I agree with alex on this. Identifying yourself as any kind of loser is not healthy.
This is frankly a problem that has a solution, in all but the most extreme circumstances involving physical paralysis or some kind of tragic disfigurement. That solution is putting in the time and effort required to get your social skills and self care (physical fitness, style, etc.) on point. The world will not start spinning the other way to better accommodate you. Social skills are extremely important whether we like it or not and the best way to get what we want in life is to learn and practice them. "Incel" is not a designation given at birth. It is a lifestyle choice.

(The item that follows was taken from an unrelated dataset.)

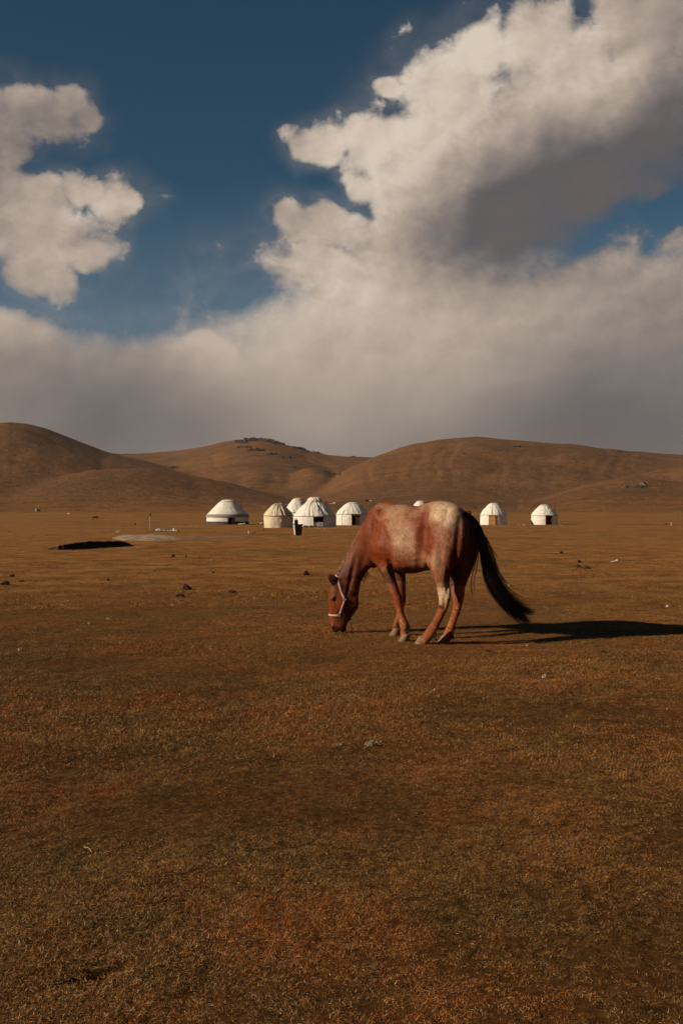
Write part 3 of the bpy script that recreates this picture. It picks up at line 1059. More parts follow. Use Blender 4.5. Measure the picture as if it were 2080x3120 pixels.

That said, instead of beating down anyone who currently identifies as an incel, I think it would be better for everyone, both the incels themselves and all the people they may eventually shoot, if an effort were made to help get incels on the right track to learning social skills and getting their social/romantic lives under control.
Even in cases of physical disfigurement and deformity, one is not necessarily destined to be an incel as long as they are not paralyzed from the neck down. Take Nick Vujicic for example. He is happily married with 4 kids.
Just my opinion.
Involuntarily means not by your choice
Stop making it into a bad word.
That's not celibacy. It's rather a sexually active being who has difficulty finding a partner.